George Orwell’s 1984 warned that video surveillance might ensure that a political party would one day establish unassailable control over a society. He wrote, “If you want a picture of the future, imagine a boot stamping on a human face – forever. There is no way the Party can be overthrown. The rule of the Party is forever. Make that the starting point of your thoughts.” Today’s surveillance technology is not just Orwell’s simple video cameras. It is also the ubiquitous data and metadata harvesting by public and private entities. The NSA is merely one institution that is amassing this data, though it is doing so on an unimaginable scale and with an enormous budget. It currently is constructing a data center in Bluffdale, Utah, containing four 25,000-square-foot halls, filled with servers that will be able to handle yottabytes of information. (A yottabyte is equally to approximately 500 quintillion or 500 x 1018 pages of text.) Meanwhile, the NSA has only the slightest democratic oversight and ominously, it is working in support of a bloated National Security State that defends a plutocratic government. One might be tempted to call it an “architecture of oppression.”

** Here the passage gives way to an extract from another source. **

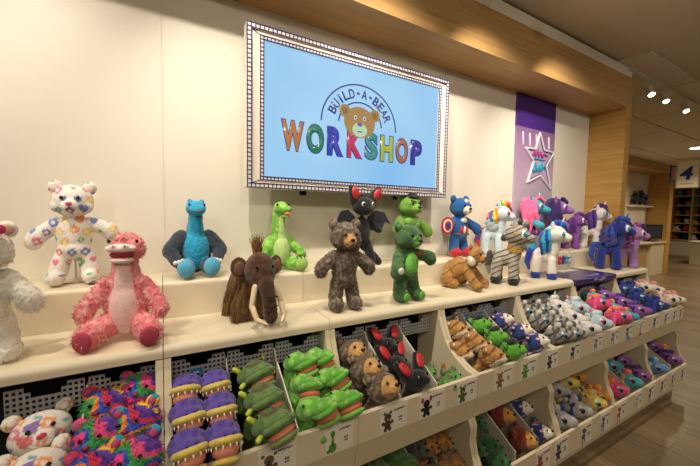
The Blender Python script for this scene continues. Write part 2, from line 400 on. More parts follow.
# ------------------------------------------------------------------ DISPLAY UNITS
XS = [-.66, -.01, .62, 1.283, 1.95, 2.62, 3.27, 3.923]
XL = [-1.31] + XS
UNIT_LBL = ['cream display counter at the far left under the pink and white toys', 'cream display counter holding bins of purple, dark green and bright green dinosaurs',
 'cream display counter whose bins hold brown bears and black red-eared toys', 'cream display counter whose bins hold tigers, green bears and blue toys',
 'cream display counter with the bin of grey zebras and white ponies', 'display counter topped with a glossy purple printed board',
 'cream display counter at the far end with dark blue ponies in its bin']
def lowfront(y): return -1.12 - .46*(1.24 - y)
def display_unit(i, x0, x1):
    e = .0012; x0 += e; x1 -= e
    t = thing('display_counter', UNIT_LBL[i], 'display counter', ((x0+x1)/2, 1.4, 0), group='row of cream toy display counters')
    cx = lambda o: child(o, t)
    # step block against the wall, rounded nose
    def nose(y, z, r, n=5, dirn=1): return [(y + r - r*math.sin(k*math.pi/2/n), z - r + r*math.cos(k*math.pi/2/n)) for k in range(n+1)]
    bm = bmesh.new(); prism_x(bm, [(YW-.003, -.306)] + nose(1.57, -.306, .02) + [(1.57, -.56), (YW-.003, -.56)], x0, x1)
    cx(mesh_obj('riser_step', bm, CREAM, smooth=False))
    bm = bmesh.new()
    if i == 5:
        prism_x(bm, [(1.566, -.463)] + nose(1.24, -.463, .008) + [(1.243, -.508), (1.566, -.508)], x0+.006, x1-.006)
        o = cx(mesh_obj('printed_board', bm, PURP)); o['label'] = 'glossy dark purple printed board'
        bm = bmesh.new()
        for k in range(9):
            a = .9*k; box(bm, x0+.28+.02*k, x0+.292+.02*k, 1.2385, 1.2398, -.492+.006*math.sin(a)+CZ, -.478+.008*math.cos(a)+CZ)
        for k in range(2): tube(bm, [(x0+.3+.1*k+.016*q, 1.3+.02*math.sin(q*1.7+k), -.4615+CZ) for q in range(6)], .0016, 6)
        cx(mesh_obj('printed_squiggle', bm, mat('#b9a6d8', .4)))
    else:
        prism_x(bm, [(1.568, -.463)] + nose(1.25, -.463, .026, 7) + [(1.25, -.505), (1.262, -.508), (1.568, -.508)], x0, x1)
        cx(mesh_obj('countertop', bm, CREAM))
    curve = [(1.25, -.509), (1.243, -.545), (1.225, -.59), (1.194, -.653), (1.16, -.69), (1.124, -.716), (1.06, -.746), (1.004, -.757)]
    low = [(1.004, -.98), (1.012, -1.02), (1.016, -1.09), (1.0, -1.15), (.975, -1.2), (.962, -1.25), (.962, -1.38)]
    for xa, xb in ((x0, x0+.022), (x1-.022, x1)):
        bm = bmesh.new(); prism_x(bm, curve + [(1.02, -.80), (1.03, -.979)] + low[1:] + [(1.45, -1.38), (1.45, -.5095)], xa, xb)
        cx(mesh_obj('side_panel', bm, CREAM2))
    xi, xj = x0+.0225, x1-.0225
    cx(boxo('back_board', BLACK, xi, xj, 1.40, 1.43, -1.375, -.51))
    cx(boxo('upper_bin_floor', CREAM2, xi, xj, 1.035, 1.40, -.955, -.94))
    cx(boxo('lower_bin_floor', CREAM2, xi, xj, .985, 1.40, -1.375, -1.36))
    bm = bmesh.new(); prism_x(bm, [(1.0, -.757), (1.018, -.757), (1.028, -.97), (1.045, -.985), (1.0, -.985+.118), (1.0, -.866)], x0, x1)
    bm.free(); bm = bmesh.new()
    prism_x(bm, [(1.0, -.757), (1.019, -.757), (1.019, -.867), (1.0, -.867)], x0, x1)
    cx(mesh_obj('upper_price_rail', bm, CREAM))
    bm = bmesh.new(); prism_x(bm, [(1.002, -.8675), (1.033, -.8675), (1.033, -.98), (1.026, -.98)], x0, x1)
    cx(mesh_obj('lower_lip', bm, CREAM2))
    bm = bmesh.new(); prism_x(bm, [(.945, -1.25), (.961, -1.25), (.961, -1.385), (.945, -1.385)], x0, x1)
    cx(mesh_obj('lower_price_rail', bm, CREAM))
    cx(boxo('plinth', CREAM2, x0, x1, 1.02, 1.6, -CZ+.001, -1.3855))
    return t
display = [display_unit(i, XS[i], XS[i+1]) for i in range(7)]
XSd = {0: [-.224], 1: [.2, .39], 2: [.833, 1.04], 3: [1.50, 1.694], 4: [2.27], 5: [2.72, 2.95], 6: [3.66]}
XLd = {2: [.99], 3: [1.585, 1.79], 4: [2.44], 5: [2.93, 3.1], 6: [3.70]}
def divider(x, low, label):
    if not low: prof = [(1.30, -.57), (1.28, -.60), (1.022, -.745), (1.022, -.9395), (1.385, -.9395), (1.385, -.57)]
    else: prof = [(1.26, -1.05), (1.24, -1.08), (.985, -1.235), (.985, -1.3595), (1.385, -1.3595), (1.385, -1.05)]
    bm = bmesh.new(); prism_x(bm, prof, x-.0025, x+.0025)
    o = mesh_obj('bin_divider', bm, mat('#e4decb', .35)); tag(o, label, 'divider', 'thin white bin dividers')
NB = ['rainbow and white hearts bears', 'a', 'b']
def divlbl(low, i, k):
    up = {(0,0): 'between the white hearts bears and the rainbow bears', (1,0): 'between the purple dinosaurs and the horned green ones', (1,1): 'between the horned dinosaurs and the bright green ones',
      (2,0): 'between the brown bears and the black toys', (2,1): 'right of the black red-eared toys', (3,0): 'between the tigers and the green bears', (3,1): 'between the green bears and the blue toys',
      (4,0): 'between the grey zebras and the white ponies', (5,0): 'left of the pink ponies', (5,1): 'between the pink ponies and the purple ponies', (6,0): 'between the dark blue ponies and the cream ponies'}
    lo = {(2,0): 'left of the golden fuzzy bears', (3,0): 'right of the dark green toys', (3,1): 'between the red-brown lions and the blue toys', (4,0): 'left of the yellow ponies', (5,0): 'between the pink and the teal ponies', (5,1): 'between the teal and the purple ponies', (6,0): 'beside the purple ponies at the far end'}
    return ('thin white divider in the lower row ' + lo[(i,k)]) if low else ('thin white divider in the upper row ' + up[(i,k)])
for i, l in XSd.items():
    for k, x in enumerate(l): divider(x, False, divlbl(False, i, k))
for i, l in XLd.items():
    for k, x in enumerate(l): divider(x, True, divlbl(True, i, k))

# perforated plastic fronts at the back of each upper bin, notched in the middle
def perforated(name, w):
    h = .085; cols = max(10, int(round(w / .0145))); cw = w / cols; rows = 5; rh = h / rows; bm = bmesh.new(); b = .235
    a0, a1, b0, b1 = .26, .34, .66, .74
    def top(u): return 5 if u < a0 or u > b1 else 3 if a1 < u < b0 else 4
    y0, y1 = 0, .004
    for r in range(rows):
        for c in range(cols):
            if r >= top((c + .5) / cols): continue
            X0 = c*cw; Z0 = r*rh; m = cw*b/2*1.1; n = rh*b/2*1.1
            box(bm, X0, X0+cw, y0, y1, Z0, Z0+n*1.6); box(bm, X0, X0+cw, y0, y1, Z0+rh-n*1.6, Z0+rh)
            box(bm, X0, X0+m*1.6, y0, y1, Z0+n*1.6, Z0+rh-n*1.6); box(bm, X0+cw-m*1.6, X0+cw, y0, y1, Z0+n*1.6, Z0+rh-n*1.6)
    bmesh.ops.remove_doubles(bm, verts=bm.verts[:], dist=1e-5)
    # solid top rim
    for c in range(cols):
        r = top((c + .5) / cols); box(bm, c*cw, (c+1)*cw, -.001, .005, r*rh, r*rh+.004)
    me = bpy.data.meshes.new(name); bm.to_mesh(me); bm.free(); me.materials.append(GREYP); return me
PERF = [(-.418, -.230), (-.22, -.035), (.015, .195), (.205, .385), (.395, .592), (.648, .828), (.838, 1.035), (1.045, 1.257), (1.31, 1.495), (1.505, 1.689), (1.70, 1.923), (1.977, 2.265), (2.275, 2.592), (2.648, 2.94), (2.955, 3.245), (3.298, 3.655), (3.665, 3.92)]
for a, b in PERF:
    o = bpy.data.objects.new('perforated_panel', perforated('perforated_panel', b-a)); COL.objects.link(o); o.location = (a, 1.302, -.632 + CZ)
    child(o, display[[i for i in range(7) if XS[i] <= (a+b)/2 < XS[i+1]][0]])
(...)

I suspect (hope) that Orwell’s image of the future as a boot stamping on a human face is too extreme, at least for US domestic politics. More likely, if you want a picture of the future, it will not be much different from the present, but it will be less corrigible. We will see a wide disparity of wealth with a large, struggling underclass that is alienated from the benefits of economic progress. These condidtions will be guaranteed by governments that first of all serve the owners and managers of society. The pretense of democracy will survive only in the carefully manipulated elections contested by competing elements within the ruling class, and one of their most important tools for social control will be Big Data.